Van Johnson had, according to my mother's sarcastic remark whenever she saw him in an old movie, "a face like a bowl of corn flakes", meaning wholesome and familiar, if not necessarily something you'd want as daily fare. Despite this early attempt to influence my taste for what Mom undoubtedly believed was "the better", I liked the guy. There was something about the man that struck me as sympathetic. He seemed, like many of us sometimes are, to be a bit awkward and uncomfortable in his own skin, sometimes irritable when he meant to be direct, uncertain when most of Hollywood's movies insisted on self-confidence in their leading men.
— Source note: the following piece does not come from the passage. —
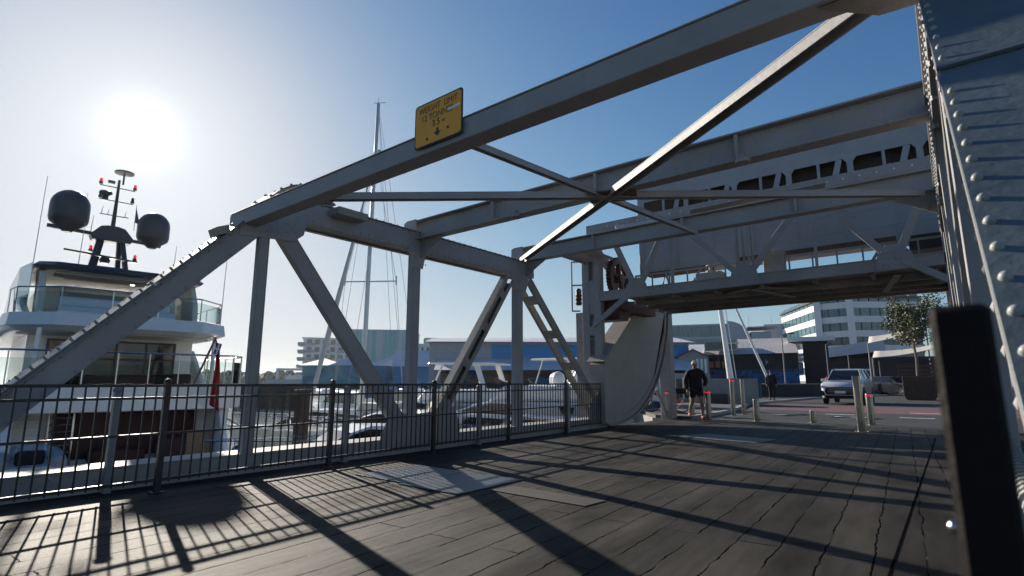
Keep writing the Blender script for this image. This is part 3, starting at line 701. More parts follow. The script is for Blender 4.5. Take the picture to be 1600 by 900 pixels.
text('3.5', .085, -.02, -.02, SG, SBK); text('m', .05, .075, -.022, SG, SFD)
a = MB(); a.prism([(-.012, -.075), (.012, -.075), (.012, -.11), (.045, -.11), (0, -.15), (-.045, -.11), (-.012, -.11)], 'y', -.0055, -.003); a.build('arrow', SBK, SG)
a = MB(); a.lathe((-.13, -.003, -.145), [(.012, 0), (.012, .004)], 12, (0, -1, 0)); a.lathe((.13, -.003, -.11), [(.012, 0), (.012, .004)], 12, (0, -1, 0)); a.build('bolt_heads', SBK, SG)
a = MB(); a.box((.2, -.005, .055), (.15, .002, .022), ry=-.05); a.build('sticker', WHITE, SG)
a = MB(); a.box((-.15, .022, -.1), (.04, .03, .12)); a.box((.15, .022, -.1), (.04, .03, .12)); a.build('bracket', STEEL, SG)

# ================================================================== LEFT RAILING
RLG = thing('bridge_railing', 'black iron railing with square balusters along the marina side of the deck', 'railing')
def fx(y): return -6.40 - (y-2.2)*.047
fposts = [-1.75, .22, 2.22, 4.24, 6.18, 8.2, 10.35, 12.45]
for i, y in enumerate(fposts):
    x = fx(y); p = MB(); p.bx(x-.028, x+.028, y-.028, y+.028, 0, 1.10); p.lathe((x, y, 1.10), [(.034, 0), (.038, .012), (.03, .03), (.012, .042)], 10); p.bx(x-.06, x+.06, y-.06, y+.06, 0.001, .014)
    p.build('post', IRON, RLG, bevel=.002)
for a, b in zip(fposts[:-1], fposts[1:]):
    mb = MB(); n = 20
    for z, h_ in ((1.07, .03), (.945, .025), (.585, .022), (.13, .03)):
        mb.beam((fx(a), a+.03, z), (fx(b), b-.03, z), .028, h_)
    for k in range(1, n):
        t_ = k/n; y = a+(b-a)*t_; mb.bx(fx(y)-.007, fx(y)+.007, y-.007, y+.007, .10, 1.065)
    mb.build('baluster_panel', IRON, RLG)
for y in (-.9, 1.9, 4.68, 7.5, 10.45):
    p = MB(); p.bx(-6.84, -6.76, y-.035, y+.035, -.1, 1.0); p.lathe((-6.8, y, 1.0), [(.036, 0), (.05, .01), (.05, .04), (.03, .055)], 10)
    tag(p.build('guard_post', GPOST, bevel=.004), {-.9: 'grey square post behind the railing nearest the camera, off the left edge', 1.9: 'grey square steel post behind the black railing in front of the superyacht', 4.68: 'grey square steel post behind the railing between the first and second verticals of the truss', 7.5: 'grey square steel post behind the railing in front of the white motor yacht', 10.45: 'grey square steel post behind the railing nearest the tower'}[y], 'post', 'grey guard posts behind the railing')
# right hand near railing post (the camera leans over it)
RR = thing('near_railing', 'black railing post and rail in the right foreground, out of focus', 'railing')
p = MB(); p.bx(-.0085, .0245, .47, .51, -.1, 1.152); p.build('post', mat('near post paint', (.008, .0055, .005), .75, var=.3, bump=.3, bscale=60, spec=.2), RR, bevel=.004)
p = MB(); p.bx(.0, .018, .515, 3.0, 1.0, 1.03); p.bx(.0, .018, .515, 3.0, .15, .18)
for i in range(20): p.bx(.002, .016, .62+i*.115, .634+i*.115, .18, 1.0)
p.build('baluster_panel', IRON, RR)
p = MB(); p.dome((-.010, .50, 1.002), (-1, -.25, .1), .0045, .004, 10, 3); p.tube([(-.0085, .5, 1.002), (-.0115, .5, 1.002)], .0045, 10); p.build('bolt_head', CHROME, RR, smooth=True)

# ================================================================== BOLLARDS
BOL = mat('stainless bollard', (.24, .225, .20), .28, metal=1.0, var=.04)
BTOP = mat('dark bollard cap', (.03, .03, .03), .4)
def bollard(x, y, h, r, lit, label, tilt=0):
    t = thing('bollard', label, 'bollard', (x, y, .002), 0, 'bollards across the road end')
    b = MB().lathe((0, 0, 0), [(r, 0), (r, h-.02), (r*.93, h)], 20).build('shaft', BOL, t, smooth=True)
    MB().lathe((0, 0, -.001), [(r*1.7, 0), (r*1.7, .012), (r*1.05, .016)], 20).build('base_ring', BOL, t, smooth=True)
    if lit: MB().lathe((0, 0, h-.055), [(r*1.02, 0), (r*1.02, .035)], 20).build('red_light', REDL, t, smooth=True); MB().lathe((0, 0, h), [(r, 0), (r*.9, .012)], 20).build('cap', BTOP, t)
    t.rotation_euler = (0, tilt, 0)
bollard(-1.74, 14.85, 1.25, .085, False, 'tall stainless bollard standing in front of the car')
bollard(-1.78, 17.3, .80, .085, True, 'stainless bollard with a red light ring just right of the tall one')
bollard(-3.13, 17.2, .33, .08, False, 'lowest stainless bollard alone in the road centre')
bollard(-4.52, 16.9, .62, .085, False, 'knee high plain stainless bollard in the roadway left of the lowest one')
bollard(-5.90, 19.3, 1.20, .075, True, 'tall red lit bollard left of the roadway, front one of the pair')
bollard(-5.82, 20.2, 1.20, .07, False, 'tall plain bollard right behind the red lit one')
bollard(-5.90, 16.9, .84, .08, True, 'red lit bollard beside the walking person')
bollard(-6.93, 16.3, .82, .075, True, 'red lit bollard nearest the bridge column')
bollard(-6.45, 17.0, .66, .07, False, 'plain bollard partly behind the legs of the walking person')

# ================================================================== PEOPLE
SKIN = mat('skin', (.30, .17, .11), .55, var=.06)
BLK = mat('black cloth', (.010, .010, .012), .9, var=.3)
def skinmesh(name, m, verts, edges, radii, parent, sub=1, root=0):
    me = bpy.data.meshes.new(name); me.from_pydata(verts, edges, []); o = bpy.data.objects.new(name, me); col.objects.link(o)
    md = o.modifiers.new('skin', 'SKIN'); md.use_smooth_shade = True
    for i, v in enumerate(me.skin_vertices[0].data):
        r = radii[i]; v.radius = r if isinstance(r, tuple) else (r, r); v.use_root = (i == root)
    s_ = o.modifiers.new('sub', 'SUBSURF'); s_.levels = sub; s_.render_levels = sub
    me.materials.append(m); o.parent = parent
    return o
def ensure_skin(me):
    if not me.skin_vertices:
        bm = bmesh.new(); bm.from_mesh(me); bm.verts.layers.skin.verify(); bm.to_mesh(me); bm.free()
_orig = skinmesh
def skinmesh(name, m, verts, edges, radii, parent, sub=1, root=0):
    me = bpy.data.meshes.new(name); me.from_pydata([tuple(v) for v in verts], edges, []); ensure_skin(me)
    bm = bmesh.new(); bm.from_mesh(me); lay = bm.verts.layers.skin.verify(); bm.verts.ensure_lookup_table()
    for i, v in enumerate(bm.verts):
        r = radii[i]; v[lay].radius = r if isinstance(r, tuple) else (r, r); v[lay].use_root = (i == root)
    bm.to_mesh(me); bm.free()
    o = bpy.data.objects.new(name, me); col.objects.link(o)
    md = o.modifiers.new('skin', 'SKIN'); md.use_smooth_shade = True
    s_ = o.modifiers.new('sub', 'SUBSURF'); s_.levels = sub; s_.render_levels = sub
    me.materials.append(m); o.parent = parent
    return o
def person(loc, rz, label, legL, legR, armL, armR, jacket, legsm, H=1.76, hood=True, long_trousers=False, cap=None, shoe=None):
    """local frame: facing -Y, x to the figure's left. leg: (knee, ankle); arm: (elbow, wrist)"""
    t = thing('person', label, 'person', loc, rz)
    s = H/1.76
    V = [(0, 0, .95), (0, 0, 1.12), (0, 0, 1.34), (0, .01, 1.47), (0, -.01, 1.56), (0, -.015, 1.65), (0, -.01, 1.72)]; Rr = [(.15, .11), (.135, .10), (.165, .11), .055, .065, (.078, .095), (.055, .07)]
    E = [(i, i+1) for i in range(6)]
    def chain(start, pts, rad):
        k = start
        for p, r in zip(pts, rad): V.append(p); Rr.append(r); E.append((k, len(V)-1)); k = len(V)-1
        return k
    for sx, (kn, an) in ((1, legL), (-1, legR)):
        toe = (an[0]+sx*.02, an[1]-.15, max(.035, an[2]-.05))
        chain(0, [(sx*.095, 0, .88), (kn[0], kn[1], kn[2]), ((kn[0]+an[0])/2, (kn[1]+an[1])/2+.02, (kn[2]+an[2])/2+.08), an, toe], [.095, .062, .062, .04, .035])
    for sx, (el, wr) in ((1, armL), (-1, armR)):
        k = chain(2, [(sx*.19, 0, 1.41), el, wr], [.065, .045, .028])
        d = (Vector(wr)-Vector(el)).normalized(); pc = Vector(wr)+d*.06
        pk = chain(k, [tuple(pc)], [(.042, .02)])
        for j in range(4):
            b_ = pc+Vector((0, (-.03+j*.02), 0)); f1 = b_+d*(.055+.006*(j in (1, 2))); f2 = f1+(d+Vector((-sx*.35, 0, 0)))*.035
            chain(pk, [tuple(f1), tuple(f2)], [.009, .007])
        th = pc - d*.02 + Vector((0, -.05, 0)); chain(pk, [tuple(th), tuple(th+d*.03)], [.011, .009])
    V2 = [tuple(c*s for c in v) for v in V]
    skinmesh('body', SKIN, V2, E, Rr, t, 1)
    # nose and ears
    f = MB(); f.prism([(-.10*s, 1.64*s), (-.125*s, 1.625*s), (-.10*s, 1.615*s)], 'x', -.012, .012); 
    for sx in (-1, 1): f.lathe((sx*.078*s, 0, 1.64*s), [(.02, 0), (.022, .008)], 8, (sx, 0, 0))
    f.build('face_features', SKIN, t)
    f = MB()
    for sx in (-1, 1): f.dome((sx*.03*s, -.10*s, 1.66*s), (0, -1, 0), .008, .004, 8, 2)
    f.box((0, -.105*s, 1.595*s), (.04, .006, .006)); f.build('eyes_and_mouth', BLK, t)
    # jacket
    V, Rr, E = [], [], []
    V += [(0, 0, .80), (0, 0, 1.0), (0, 0, 1.2), (0, 0, 1.36), (0, .01, 1.48)]; Rr += [(.21, .15), (.215, .16), (.20, .15), (.19, .135), (.09, .09)]; E += [(0, 1), (1, 2), (2, 3), (3, 4)]
    for sx, (el, wr) in ((1, armL), (-1, armR)):
        k = chain(3, [(sx*.21, 0, 1.40), el, wr], [.09, .075, .055])
    if hood: chain(4, [(0, .06, 1.53)], [(.10, .06)])
    V2 = [tuple(c*s for c in v) for v in V]; skinmesh('jacket', jacket, V2, E, Rr, t, 1)
    V, Rr, E = [(0, 0, .92)], [(.17, .13)], []
    for sx, (kn, an) in ((1, legL), (-1, legR)):
        if long_trousers: chain(0, [(sx*.1, 0, .85), kn, (an[0], an[1], an[2]+.03)], [.115, .08, .06])
        else: chain(0, [(sx*.1, 0, .85), (sx*.1*.3+kn[0]*.7, kn[1]*.7, .85*.3+kn[2]*.7+.02)], [.12, .105])
    V2 = [tuple(c*s for c in v) for v in V]; skinmesh('trousers' if long_trousers else 'shorts', legsm, V2, E, Rr, t, 1)
    for sx, (kn, an) in ((1, legL), (-1, legR)):
        q = MB(); q.box((an[0]*s, (an[1]-.06)*s, (an[2]-.035)*s), (.09, .27, .09)); so_ = q.build('shoe', shoe or BLK, t, bevel=.025)
    h_ = MB(); h_.dome((0, .0, 1.66*s), (0, .15, 1), .098*s, .115*s, 14, 5)
    if cap: h_.box((0, -.11*s, 1.685*s), (.14, .12, .012))
    h_.build('cap' if cap else 'hair', cap or BLK, t, smooth=True)
    return t
REDSH = mat('red socks and shoes', (.25, .03, .03), .7)
person((-6.2, 16.75, .002), R(30), 'person in dark hooded jacket, shorts and pale cap walking beside the bollards', ((.12, -.22, .52), (.14, -.12, .09)), ((-.11, .06, .50), (-.16, .38, .14)),
       ((.33, .04, 1.14), (.22, -.12, .98)), ((-.30, .03, 1.13), (-.27, -.02, .88)), BLK, BLK, 1.76, True, False, mat('pale cap cloth', (.45, .44, .42), .8), REDSH)
person((-8.29, 34.5, .09), R(10), 'distant person in dark clothes standing on the quay under the leaning pole', ((.09, -.05, .5), (.10, 0, .08)), ((-.09, .05, .5), (-.12, .1, .08)),
       ((.27, .02, 1.15), (.26, -.03, .9)), ((-.27, .02, 1.15), (-.26, -.08, .92)), BLK, mat('dark trousers', (.015, .015, .02), .9), 1.72, False, True)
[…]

In later roles, inarticulate restlessness was occasionally used to good effect by perceptive filmmakers, who tapped into an edgier side of the increasingly less boyish man.
MGM studio, ever on the lookout for a new boy-next-door, produced a flock of these seemingly harmless young men on their assembly line in the '40s. There was Tom Drake, James Craig, Don Taylor, and even a British version of the type in Peter Lawford, all on prominent display during and after the war in movies that emphasized their polite if bland niceness and their passing resemblance to other stars, (i.e. James Craig as "Clark Gable Lite").
Some went on to smaller roles once the studio system broke up, some moved into the production end of the business and some left acting entirely. One of the actors marketed most prominently as the "nicest" of all these boys was Van Johnson, who died last week at age 92.